Batman Begins, Gotham Sunrise
Posted by NovaAngel at October 26th, 2008
One of the most technically accomplished effect sequences in the movie has been tagged ‘Gotham Sunrise’ by its makers, and shows the sprawling home of Batman in its entirety – and it presented a huge task to create for the team at Double Negative.
“The art department miniatures unit, led by James Hambidge, created a model showing the layout of Gotham City,” explains Double Negative visual-effects supervisor Paul Franklin.
“The concept was of a city built on series of islands and sprawling out across the neighbouring landmass like a gargantuan version of New York. Chris Nolan was keen for the final shot to look realistic, while simultaneously conveying the idea of a city out of control, bigger than the biggest city that exists anywhere,” Franklin
explains.
The initial plan of attack – to shoot it entirely in miniature – quickly ran into budget difficulties due to its sheer size, making a digital recreation the only alternative. Yet Nolan needed convincing.
“Our first task was to prove that a digital version could capture the same level of complexity that was present in the maquette, so we put together a construction kit that allowed us to lay out a city of 80,000 structures, light it, render it and shoot it to film.” It proved a hit with Nolan.
“The buildings in the final shot are sourced from Chicago originals, with slight modifications to make sure that we didn’t end up with multiple copies of the highly recognizable Sears Tower in Gotham,” says Franklin. The model library was assembled through a combination of Lidar, photogrammetry and online research.
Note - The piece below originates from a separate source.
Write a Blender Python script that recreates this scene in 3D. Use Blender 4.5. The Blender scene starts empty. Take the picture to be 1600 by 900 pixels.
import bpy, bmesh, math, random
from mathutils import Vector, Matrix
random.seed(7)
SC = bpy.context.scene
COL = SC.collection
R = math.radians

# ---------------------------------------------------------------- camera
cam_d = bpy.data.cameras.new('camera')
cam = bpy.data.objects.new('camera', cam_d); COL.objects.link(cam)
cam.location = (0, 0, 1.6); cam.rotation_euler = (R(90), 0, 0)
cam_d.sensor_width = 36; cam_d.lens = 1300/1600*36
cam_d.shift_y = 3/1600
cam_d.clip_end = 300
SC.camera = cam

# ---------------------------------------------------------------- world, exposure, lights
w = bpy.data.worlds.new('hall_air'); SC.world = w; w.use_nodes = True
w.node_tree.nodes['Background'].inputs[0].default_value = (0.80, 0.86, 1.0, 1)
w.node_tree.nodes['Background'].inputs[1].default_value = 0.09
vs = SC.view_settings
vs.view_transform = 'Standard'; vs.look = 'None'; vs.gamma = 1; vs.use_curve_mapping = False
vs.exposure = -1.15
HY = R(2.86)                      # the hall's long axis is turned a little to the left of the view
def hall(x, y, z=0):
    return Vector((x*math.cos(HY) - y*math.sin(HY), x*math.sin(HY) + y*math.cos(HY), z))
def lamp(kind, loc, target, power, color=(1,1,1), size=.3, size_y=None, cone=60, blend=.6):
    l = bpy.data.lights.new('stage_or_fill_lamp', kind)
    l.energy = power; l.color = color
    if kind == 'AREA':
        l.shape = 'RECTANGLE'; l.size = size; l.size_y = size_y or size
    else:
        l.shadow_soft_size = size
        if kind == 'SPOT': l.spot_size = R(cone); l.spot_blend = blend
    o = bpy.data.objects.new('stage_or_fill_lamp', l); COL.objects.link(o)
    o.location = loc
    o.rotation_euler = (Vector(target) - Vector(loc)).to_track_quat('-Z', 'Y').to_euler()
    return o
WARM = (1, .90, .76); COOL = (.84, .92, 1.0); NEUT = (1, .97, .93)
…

We ended up with a database of over 2,000 structures, all of which were individually textured with photos taken by location scouts in Chicago, each showing their correct facades.”
In order to capture a more observed reality than the overly stylized Gotham City’s of previous outings, Double Negative mounted a series of stills shoots from the tops of tall buildings in Chicago, culminating in a shoot of the dawn rising over lake Michigan as seen from the roof of the Sears Tower, 1,400 feet above street level. The photos gathered from the shoot served as the primary reference for the lighting scheme in the final shot.
“Eventually, we ended up almost as victims of our own success as Chris felt that the shot looked so convincing that he was worried that audiences wouldn’t pick up on the city’s extreme scale,” says Franklin. “We spent the last few weeks on the shot adding buildings until it stretched all the way to the horizon. In total, there were over 500,000 detailed digital buildings in the final shot.”